A) La lecture classique du règlement (UE) n° 1215/2012 (règlement Bruxelles I bis).
1. Compétence exclusive :
Les juridictions de l’État membre où le brevet a été demandé, délivré ou enregistré sont exclusivement compétentes pour les litiges concernant l’inscription ou la validité des brevets, marques, dessins et modèles, et autres droits analogues.
2. Voie d’action ou d’exception :
Cette compétence exclusive s’applique que la question de l’inscription ou de la validité soit soulevée par voie d’action (demande principale) ou par voie d’exception (moyen de défense).
3. Brevet européen :
Pour les brevets européens, les juridictions de chaque État membre sont seules compétentes en matière d’inscription ou de validité du brevet délivré pour cet État membre, sans préjudice de la compétence de l’Office européen des brevets (OEB).

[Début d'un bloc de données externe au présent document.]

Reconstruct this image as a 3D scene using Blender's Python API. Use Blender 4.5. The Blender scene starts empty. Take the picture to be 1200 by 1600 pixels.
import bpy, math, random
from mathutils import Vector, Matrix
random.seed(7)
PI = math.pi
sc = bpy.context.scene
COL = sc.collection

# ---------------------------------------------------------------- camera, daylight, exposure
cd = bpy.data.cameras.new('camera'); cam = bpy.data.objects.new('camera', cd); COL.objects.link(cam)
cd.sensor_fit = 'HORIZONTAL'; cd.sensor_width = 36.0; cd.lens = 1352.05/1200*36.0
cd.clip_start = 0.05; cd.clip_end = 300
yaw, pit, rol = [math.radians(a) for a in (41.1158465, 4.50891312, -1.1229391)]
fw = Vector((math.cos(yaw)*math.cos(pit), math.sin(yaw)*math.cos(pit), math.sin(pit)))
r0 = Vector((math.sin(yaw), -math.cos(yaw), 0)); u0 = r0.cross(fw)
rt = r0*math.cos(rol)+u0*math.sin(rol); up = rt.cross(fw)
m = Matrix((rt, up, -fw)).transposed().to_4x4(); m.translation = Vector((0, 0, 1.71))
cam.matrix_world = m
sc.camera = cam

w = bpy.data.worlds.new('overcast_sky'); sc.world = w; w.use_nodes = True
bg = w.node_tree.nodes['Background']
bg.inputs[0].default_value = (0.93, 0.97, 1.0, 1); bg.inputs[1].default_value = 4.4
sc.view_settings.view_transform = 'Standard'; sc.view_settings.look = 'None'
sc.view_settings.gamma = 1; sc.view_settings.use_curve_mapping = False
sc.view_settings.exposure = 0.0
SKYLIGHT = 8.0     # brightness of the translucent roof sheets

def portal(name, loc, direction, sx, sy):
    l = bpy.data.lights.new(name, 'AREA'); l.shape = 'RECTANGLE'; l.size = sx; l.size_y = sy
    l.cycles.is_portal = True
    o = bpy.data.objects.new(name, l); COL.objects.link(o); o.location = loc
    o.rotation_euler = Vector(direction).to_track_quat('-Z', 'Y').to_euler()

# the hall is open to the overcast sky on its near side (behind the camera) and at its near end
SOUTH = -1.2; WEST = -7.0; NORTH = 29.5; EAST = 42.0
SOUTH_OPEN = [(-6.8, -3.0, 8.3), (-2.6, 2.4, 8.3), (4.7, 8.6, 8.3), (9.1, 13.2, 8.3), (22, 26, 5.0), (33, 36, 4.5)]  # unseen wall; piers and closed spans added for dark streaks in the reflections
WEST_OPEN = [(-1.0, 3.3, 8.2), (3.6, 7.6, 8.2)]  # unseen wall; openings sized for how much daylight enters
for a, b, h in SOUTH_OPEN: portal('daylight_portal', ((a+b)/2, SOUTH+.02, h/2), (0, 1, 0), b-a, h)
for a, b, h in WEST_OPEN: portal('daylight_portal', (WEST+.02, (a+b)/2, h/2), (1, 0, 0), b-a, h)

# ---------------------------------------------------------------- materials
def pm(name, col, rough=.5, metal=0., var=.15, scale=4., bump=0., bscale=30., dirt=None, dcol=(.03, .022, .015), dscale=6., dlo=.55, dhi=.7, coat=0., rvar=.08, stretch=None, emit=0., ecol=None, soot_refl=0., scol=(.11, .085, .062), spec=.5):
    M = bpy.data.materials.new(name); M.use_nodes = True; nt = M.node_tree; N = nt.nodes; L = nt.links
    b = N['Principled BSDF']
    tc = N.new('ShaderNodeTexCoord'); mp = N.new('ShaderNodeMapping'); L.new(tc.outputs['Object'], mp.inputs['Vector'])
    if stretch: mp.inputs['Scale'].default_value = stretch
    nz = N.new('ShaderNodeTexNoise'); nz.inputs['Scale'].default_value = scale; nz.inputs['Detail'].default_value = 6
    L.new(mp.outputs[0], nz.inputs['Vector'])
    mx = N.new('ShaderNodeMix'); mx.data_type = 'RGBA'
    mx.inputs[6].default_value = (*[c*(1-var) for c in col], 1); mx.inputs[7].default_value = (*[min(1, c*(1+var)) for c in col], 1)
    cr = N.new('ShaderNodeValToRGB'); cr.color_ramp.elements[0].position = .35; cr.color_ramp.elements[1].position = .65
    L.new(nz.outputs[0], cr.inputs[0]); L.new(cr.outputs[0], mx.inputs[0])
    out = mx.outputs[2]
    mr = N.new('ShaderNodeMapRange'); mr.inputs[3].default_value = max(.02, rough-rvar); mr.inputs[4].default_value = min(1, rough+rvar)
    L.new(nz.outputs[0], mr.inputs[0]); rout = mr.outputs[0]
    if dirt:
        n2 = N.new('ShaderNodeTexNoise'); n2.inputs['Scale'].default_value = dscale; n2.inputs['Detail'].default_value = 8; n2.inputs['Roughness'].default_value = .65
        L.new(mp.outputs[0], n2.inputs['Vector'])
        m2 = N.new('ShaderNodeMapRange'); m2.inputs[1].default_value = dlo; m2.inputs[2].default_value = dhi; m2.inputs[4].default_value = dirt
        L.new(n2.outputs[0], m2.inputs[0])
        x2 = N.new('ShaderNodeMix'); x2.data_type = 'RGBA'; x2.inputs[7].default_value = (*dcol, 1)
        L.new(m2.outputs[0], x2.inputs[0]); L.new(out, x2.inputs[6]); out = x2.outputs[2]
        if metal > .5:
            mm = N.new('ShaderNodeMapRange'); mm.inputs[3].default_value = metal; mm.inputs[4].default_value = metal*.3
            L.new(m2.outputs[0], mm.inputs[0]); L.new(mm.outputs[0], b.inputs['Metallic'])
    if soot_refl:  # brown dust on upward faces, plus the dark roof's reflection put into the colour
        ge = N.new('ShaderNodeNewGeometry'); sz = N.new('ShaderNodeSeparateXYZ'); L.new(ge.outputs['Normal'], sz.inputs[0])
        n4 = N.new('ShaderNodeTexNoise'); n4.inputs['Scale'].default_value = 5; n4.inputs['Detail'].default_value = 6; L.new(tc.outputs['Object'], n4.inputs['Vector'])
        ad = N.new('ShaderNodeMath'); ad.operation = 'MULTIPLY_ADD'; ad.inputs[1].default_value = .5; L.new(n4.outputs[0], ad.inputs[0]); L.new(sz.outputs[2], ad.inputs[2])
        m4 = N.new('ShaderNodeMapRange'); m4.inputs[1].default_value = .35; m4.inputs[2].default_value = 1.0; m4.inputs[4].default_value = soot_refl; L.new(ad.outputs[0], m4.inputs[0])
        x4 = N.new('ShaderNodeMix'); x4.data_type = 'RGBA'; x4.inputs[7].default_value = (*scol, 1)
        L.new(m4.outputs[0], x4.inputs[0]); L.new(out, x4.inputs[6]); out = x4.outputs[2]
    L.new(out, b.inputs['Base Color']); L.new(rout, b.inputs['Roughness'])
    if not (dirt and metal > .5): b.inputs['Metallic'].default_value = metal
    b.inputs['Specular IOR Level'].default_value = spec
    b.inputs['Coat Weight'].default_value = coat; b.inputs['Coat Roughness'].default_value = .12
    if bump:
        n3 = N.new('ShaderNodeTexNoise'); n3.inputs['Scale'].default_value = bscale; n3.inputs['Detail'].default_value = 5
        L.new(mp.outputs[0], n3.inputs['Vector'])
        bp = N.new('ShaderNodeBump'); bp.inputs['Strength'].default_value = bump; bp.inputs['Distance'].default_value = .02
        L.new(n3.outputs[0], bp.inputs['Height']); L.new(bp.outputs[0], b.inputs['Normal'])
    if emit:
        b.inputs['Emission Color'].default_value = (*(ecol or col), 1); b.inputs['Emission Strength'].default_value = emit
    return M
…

4. Non-application aux juridictions d’États tiers :
L’article 24, point 4, ne s’applique pas aux juridictions d’États autres que celui où le brevet est en vigueur et ne leur confère aucune compétence exclusive ou non pour statuer sur la validité des brevets délivrés ou validés par ces autres États.
B) Le changement pour tous les titulaires de ces droits de propriété industrielle
Effets inter partes : Lorsqu’une juridiction d’un État membre est saisie d’une action en contrefaçon d’un brevet délivré ou validé dans un autre État, elle est compétente pour statuer sur la validité de ce brevet soulevée par voie d’exception, mais sa décision n’affecte pas l’existence ou le contenu du brevet dans cet autre État.
Ce que dit précisément la Cour de justice à propos des deux situations, celle où le brevet est accordé dans un autre État membre de l’Union et celle où le brevet accordé l’est dans un État tiers à l’Union.
Par ces motifs, la Cour (grande chambre) dit pour droit :
1) L’article 24, point 4, du règlement (UE) no 1215/2012 du Parlement européen et du Conseil, du 12 décembre 2012, concernant la compétence judiciaire, la reconnaissance et l’exécution des décisions en matière civile et commerciale,
doit être interprété en ce sens que :
une juridiction de l’État membre du domicile du défendeur, saisie en vertu de l’article 4, paragraphe 1, de ce règlement, d’une action en contrefaçon d’un brevet délivré dans un autre État membre, reste compétente pour connaître de cette action lorsque, dans le cadre de celle-ci, ce défendeur conteste, par voie d’exception, la validité de ce brevet, alors que la compétence pour statuer sur cette validité appartient exclusivement aux juridictions de cet autre État membre.
2) L’article 24, point 4, du règlement no 1215/2012
doit être interprété en ce sens que :
il ne s’applique pas à une juridiction d’un État tiers et, par conséquent, ne confère aucune compétence, exclusive ou non, à une telle juridiction en ce qui concerne l’appréciation de la validité d’un brevet délivré ou validé par cet État. Si une juridiction d’un État membre est saisie, sur le fondement de l’article 4, paragraphe 1, de ce règlement, d’une action en contrefaçon d’un brevet délivré ou validé dans un État tiers dans le cadre de laquelle est soulevée, par voie d’exception, la question de la validité de ce brevet, cette juridiction est compétente, en application de cet article 4, paragraphe 1, pour statuer sur cette exception, sa décision à cet égard n’étant pas de nature à affecter l’existence ou le contenu dudit brevet dans cet État tiers ou à entraîner la modification du registre national de celui-ci.